The argumentative spine is a classical-liberal one within a Gandhian register: Vakil indicts the Government’s ‘unreasoning aversion’ to trusting the private sector with foreign-exchange-saving projects, the ‘neurotic zeal’ of experimental legislation, and Exchange Control laws whose ‘known uncertainty’ he likens to a Frankenstein monster, while welcoming the deterrent effect of the amended MISA on smugglers and arguing that the public must take a five-year vow against foreign goods. He invokes Mahatma Gandhi, J. N. Tata and A. B. Godrej as exemplars of Swadeshi, draws on extracts from Tendolkar’s ‘Life of Mahatma Gandhi’, and announces an Epilogue of sayings from Malcolm Muggeridge.

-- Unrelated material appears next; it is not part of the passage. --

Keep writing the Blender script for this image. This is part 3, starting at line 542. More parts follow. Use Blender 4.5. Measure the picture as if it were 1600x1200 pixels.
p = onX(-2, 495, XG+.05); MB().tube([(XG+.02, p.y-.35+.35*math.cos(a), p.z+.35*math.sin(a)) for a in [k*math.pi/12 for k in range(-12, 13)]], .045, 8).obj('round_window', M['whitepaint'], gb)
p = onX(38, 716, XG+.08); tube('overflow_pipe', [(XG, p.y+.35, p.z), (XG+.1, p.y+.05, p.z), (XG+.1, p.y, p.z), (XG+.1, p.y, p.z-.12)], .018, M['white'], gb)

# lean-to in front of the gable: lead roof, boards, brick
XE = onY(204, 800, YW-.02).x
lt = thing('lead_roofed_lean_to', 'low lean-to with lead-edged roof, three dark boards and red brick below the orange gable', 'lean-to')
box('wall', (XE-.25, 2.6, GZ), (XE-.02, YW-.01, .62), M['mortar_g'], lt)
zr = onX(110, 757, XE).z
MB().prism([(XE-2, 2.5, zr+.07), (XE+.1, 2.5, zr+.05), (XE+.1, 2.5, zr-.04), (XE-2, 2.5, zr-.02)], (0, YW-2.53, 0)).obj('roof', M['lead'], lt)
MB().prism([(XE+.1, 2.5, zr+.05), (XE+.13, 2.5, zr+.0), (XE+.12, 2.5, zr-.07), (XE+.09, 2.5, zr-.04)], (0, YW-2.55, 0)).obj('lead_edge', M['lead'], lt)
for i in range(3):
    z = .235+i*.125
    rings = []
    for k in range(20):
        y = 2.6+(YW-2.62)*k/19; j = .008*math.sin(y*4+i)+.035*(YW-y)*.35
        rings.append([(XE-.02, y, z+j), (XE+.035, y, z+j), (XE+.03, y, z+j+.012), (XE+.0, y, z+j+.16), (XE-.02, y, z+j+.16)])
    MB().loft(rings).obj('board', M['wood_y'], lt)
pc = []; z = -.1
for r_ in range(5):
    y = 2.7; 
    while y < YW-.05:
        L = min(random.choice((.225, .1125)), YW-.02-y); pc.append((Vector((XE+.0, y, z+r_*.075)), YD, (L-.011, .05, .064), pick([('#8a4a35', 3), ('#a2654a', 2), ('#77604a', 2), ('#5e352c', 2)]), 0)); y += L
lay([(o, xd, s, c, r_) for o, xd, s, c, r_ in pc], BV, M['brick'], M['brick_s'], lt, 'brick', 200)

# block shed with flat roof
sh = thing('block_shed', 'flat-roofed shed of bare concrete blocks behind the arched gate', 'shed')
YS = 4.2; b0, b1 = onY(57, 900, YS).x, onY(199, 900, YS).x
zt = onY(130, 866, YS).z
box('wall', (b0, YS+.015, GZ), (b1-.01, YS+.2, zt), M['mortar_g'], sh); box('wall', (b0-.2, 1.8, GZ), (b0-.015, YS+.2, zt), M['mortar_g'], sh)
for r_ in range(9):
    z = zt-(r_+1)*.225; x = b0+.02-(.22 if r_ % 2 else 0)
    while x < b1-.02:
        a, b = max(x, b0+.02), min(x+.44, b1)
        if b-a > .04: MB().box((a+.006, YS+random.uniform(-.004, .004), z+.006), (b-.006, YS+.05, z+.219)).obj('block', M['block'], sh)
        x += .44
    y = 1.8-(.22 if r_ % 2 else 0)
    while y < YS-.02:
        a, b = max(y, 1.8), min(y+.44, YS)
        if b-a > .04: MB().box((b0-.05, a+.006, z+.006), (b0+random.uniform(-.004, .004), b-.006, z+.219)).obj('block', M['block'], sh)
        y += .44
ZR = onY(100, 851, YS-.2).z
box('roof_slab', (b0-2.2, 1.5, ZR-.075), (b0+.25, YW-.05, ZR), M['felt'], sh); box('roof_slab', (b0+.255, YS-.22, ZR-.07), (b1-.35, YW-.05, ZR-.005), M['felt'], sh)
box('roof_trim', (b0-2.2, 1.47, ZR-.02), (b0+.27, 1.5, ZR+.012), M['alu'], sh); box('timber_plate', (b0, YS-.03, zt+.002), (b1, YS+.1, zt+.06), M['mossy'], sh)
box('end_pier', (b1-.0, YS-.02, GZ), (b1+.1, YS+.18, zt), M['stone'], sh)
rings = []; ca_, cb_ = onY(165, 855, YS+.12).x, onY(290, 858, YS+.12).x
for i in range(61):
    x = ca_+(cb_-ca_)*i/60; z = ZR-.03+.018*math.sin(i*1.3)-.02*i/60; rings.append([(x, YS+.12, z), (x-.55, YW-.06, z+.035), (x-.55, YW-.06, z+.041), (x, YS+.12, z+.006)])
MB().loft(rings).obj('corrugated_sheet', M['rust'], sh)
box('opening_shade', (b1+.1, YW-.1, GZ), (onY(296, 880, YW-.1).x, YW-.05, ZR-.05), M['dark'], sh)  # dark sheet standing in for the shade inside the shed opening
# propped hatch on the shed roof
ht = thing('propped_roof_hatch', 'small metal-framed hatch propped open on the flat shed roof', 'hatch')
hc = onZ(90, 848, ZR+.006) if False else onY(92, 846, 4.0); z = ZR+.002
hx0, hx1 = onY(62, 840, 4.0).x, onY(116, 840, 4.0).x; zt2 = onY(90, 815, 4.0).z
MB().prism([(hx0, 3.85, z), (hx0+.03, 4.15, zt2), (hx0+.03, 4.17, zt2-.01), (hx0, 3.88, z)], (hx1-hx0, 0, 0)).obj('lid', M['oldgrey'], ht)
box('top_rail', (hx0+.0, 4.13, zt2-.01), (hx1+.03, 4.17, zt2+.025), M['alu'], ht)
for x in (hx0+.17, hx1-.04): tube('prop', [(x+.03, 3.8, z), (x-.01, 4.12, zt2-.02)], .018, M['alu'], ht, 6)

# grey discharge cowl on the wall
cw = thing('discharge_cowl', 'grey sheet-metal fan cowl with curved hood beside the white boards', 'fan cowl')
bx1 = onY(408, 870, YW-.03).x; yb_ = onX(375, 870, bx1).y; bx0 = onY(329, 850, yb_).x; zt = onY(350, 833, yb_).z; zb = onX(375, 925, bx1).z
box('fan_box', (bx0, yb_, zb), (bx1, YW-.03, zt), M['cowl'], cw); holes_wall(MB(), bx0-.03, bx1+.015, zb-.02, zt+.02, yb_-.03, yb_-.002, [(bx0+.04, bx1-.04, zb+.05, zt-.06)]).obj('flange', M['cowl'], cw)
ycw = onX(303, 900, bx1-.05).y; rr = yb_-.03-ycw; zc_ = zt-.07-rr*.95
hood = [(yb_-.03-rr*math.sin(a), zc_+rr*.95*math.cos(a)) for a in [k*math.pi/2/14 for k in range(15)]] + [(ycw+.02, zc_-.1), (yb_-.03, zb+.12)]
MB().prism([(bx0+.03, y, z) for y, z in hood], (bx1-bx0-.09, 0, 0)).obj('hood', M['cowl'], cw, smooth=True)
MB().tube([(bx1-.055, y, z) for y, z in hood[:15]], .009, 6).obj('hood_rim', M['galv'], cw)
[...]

In the rendered pages, the front matter carries dedicatory quotes from A. D. Shroff (Forum founder-president) and Eugene Black; the main address runs printed pages 1–7; Appendix I reprints Vakil’s May 1969 ‘Note on gold Smuggling’; Appendix II reproduces extracts from MISA 1971, the MISA Amending Ordinance 1974, and the Presidential Order on MISA detenus; and Appendix III begins reprinting Section 111 of the Customs Act 1962. The closing pages of Appendix III and the Muggeridge Epilogue announced in the Introduction fall outside this rendered chunk.

Key points

  • Vakil’s central thesis: the ‘Parallel Government’ of smugglers can only be eradicated by reviving the Swadeshi spirit and boycotting foreign luxury goods, paired with a moral claim that religion and economics are inseparable.

  • Dubai is profiled as the seven-Trucial-States free port acting as smuggling clearing house: 4.625% duty on sea cargo, 2% on air, 1.25% on wrist watches, zero duty on gold, with 1964 gold imports of $75 million.

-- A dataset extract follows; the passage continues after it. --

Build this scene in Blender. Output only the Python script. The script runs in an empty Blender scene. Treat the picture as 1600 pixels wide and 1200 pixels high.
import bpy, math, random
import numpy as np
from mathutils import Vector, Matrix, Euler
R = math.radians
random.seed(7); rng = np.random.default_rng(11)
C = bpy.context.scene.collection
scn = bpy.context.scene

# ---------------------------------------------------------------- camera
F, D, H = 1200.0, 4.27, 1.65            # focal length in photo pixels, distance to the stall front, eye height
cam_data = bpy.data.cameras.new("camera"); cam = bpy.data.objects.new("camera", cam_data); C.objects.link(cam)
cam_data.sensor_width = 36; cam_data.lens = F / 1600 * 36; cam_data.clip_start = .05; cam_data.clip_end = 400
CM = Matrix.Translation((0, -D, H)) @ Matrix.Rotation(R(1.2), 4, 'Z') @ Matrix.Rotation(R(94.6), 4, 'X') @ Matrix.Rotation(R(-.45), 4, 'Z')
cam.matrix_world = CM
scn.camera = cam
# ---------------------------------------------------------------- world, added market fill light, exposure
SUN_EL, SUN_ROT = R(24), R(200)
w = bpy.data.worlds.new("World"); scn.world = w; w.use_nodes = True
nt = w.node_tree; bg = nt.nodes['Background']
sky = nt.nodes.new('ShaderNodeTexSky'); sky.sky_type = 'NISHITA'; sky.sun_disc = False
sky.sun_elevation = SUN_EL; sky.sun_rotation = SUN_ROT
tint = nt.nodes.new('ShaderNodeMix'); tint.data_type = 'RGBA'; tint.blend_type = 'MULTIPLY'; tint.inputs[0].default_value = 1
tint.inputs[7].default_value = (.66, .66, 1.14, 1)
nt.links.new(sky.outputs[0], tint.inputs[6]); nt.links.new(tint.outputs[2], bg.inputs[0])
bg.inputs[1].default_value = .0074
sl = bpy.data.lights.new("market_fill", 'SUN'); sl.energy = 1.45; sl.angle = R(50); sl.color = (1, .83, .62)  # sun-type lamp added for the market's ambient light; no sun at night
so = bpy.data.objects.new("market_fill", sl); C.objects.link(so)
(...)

  • Sterling-denominated trade figures show Dubai imports rising from £8.15 million in 1962 to £80 million by 1969, with Indian silver exports from Dubai to Britain at 39,925,100 ounces in eleven months of 1968.

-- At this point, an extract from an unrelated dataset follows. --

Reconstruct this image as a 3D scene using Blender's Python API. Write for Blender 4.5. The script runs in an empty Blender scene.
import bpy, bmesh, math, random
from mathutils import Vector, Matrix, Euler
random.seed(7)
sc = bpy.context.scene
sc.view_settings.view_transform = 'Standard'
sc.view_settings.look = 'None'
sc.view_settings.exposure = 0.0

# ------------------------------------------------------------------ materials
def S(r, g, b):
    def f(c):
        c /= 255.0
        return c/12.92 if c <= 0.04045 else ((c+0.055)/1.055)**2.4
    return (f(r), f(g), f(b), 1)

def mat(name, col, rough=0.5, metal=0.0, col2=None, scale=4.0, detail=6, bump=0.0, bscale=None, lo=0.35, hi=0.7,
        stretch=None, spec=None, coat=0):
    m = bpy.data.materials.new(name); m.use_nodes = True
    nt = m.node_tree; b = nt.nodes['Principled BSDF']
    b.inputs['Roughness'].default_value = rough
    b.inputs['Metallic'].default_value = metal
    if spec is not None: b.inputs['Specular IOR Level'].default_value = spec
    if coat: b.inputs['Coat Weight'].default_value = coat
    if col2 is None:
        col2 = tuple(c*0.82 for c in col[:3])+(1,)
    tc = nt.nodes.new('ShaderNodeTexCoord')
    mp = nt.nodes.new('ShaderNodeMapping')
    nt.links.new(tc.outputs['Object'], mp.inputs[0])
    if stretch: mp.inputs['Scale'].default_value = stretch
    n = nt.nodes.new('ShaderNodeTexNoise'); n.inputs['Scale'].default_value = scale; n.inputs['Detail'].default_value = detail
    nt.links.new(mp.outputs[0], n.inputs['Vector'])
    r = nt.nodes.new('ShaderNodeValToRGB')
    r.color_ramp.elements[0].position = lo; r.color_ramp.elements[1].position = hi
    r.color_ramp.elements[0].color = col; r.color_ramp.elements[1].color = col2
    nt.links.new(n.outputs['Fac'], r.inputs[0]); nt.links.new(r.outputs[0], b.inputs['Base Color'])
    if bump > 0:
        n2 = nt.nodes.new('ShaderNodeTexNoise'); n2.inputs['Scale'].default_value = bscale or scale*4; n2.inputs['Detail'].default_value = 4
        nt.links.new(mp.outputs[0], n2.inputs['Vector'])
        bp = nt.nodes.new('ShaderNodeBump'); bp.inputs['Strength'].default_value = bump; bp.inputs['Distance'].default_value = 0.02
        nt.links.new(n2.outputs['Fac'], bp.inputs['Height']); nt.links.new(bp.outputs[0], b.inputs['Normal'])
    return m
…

  • Vakil estimates Indian silver hoards at 5,000 million ounces (£4.8 billion / Rs. 9,000 crores by 1968 prices) and reports gold imports of 160 metric tonnes (Rs. 280 crores) into Dubai in 1968 alone, largely re-exported to India and Pakistan.

  • The pamphlet catalogues seven net effects of Gold Control — surreptitious smuggling, goldsmith unemployment, diversion of black money into property, rupee depreciation, capital flight, destruction of rural credit, and new corruption — and laments smuggled idols of Shankar and Vishnu plus the smuggling of girls under false marriage declarations.

  • MISA is welcomed as a ‘salutary’ deterrent that has lowered prices of iron, steel, cement and drugs by 40%, halted Singapore compensatory payments, and stilled share bazaars; Vakil casts MISA as ‘for smugglers and not for strugglers’.

  • Government policy is condemned for its ‘unreasoning aversion’ to entrusting the private sector with foreign-exchange-saving projects, its ‘neurotic zeal’ for experimental legislation, and its Exchange Control laws whose ‘known uncertainty’ Vakil compares to a Frankenstein monster.

  • Appendix II reproduces sections 3–9 of the Maintenance of Internal Security Act 1971 (No. 26 of 1971) as amended by the Defence of India Act 1971, the MISA Amending Ordinance 1974, and the Presidential Order on MISA detenus’ right to move the court suspending Articles 14, 21 and 22 during the Emergency proclaimed 3 December 1971.

  • Appendix III begins extracts from Section 111 of the Customs Act 1962 enumerating goods liable to confiscation as improperly imported.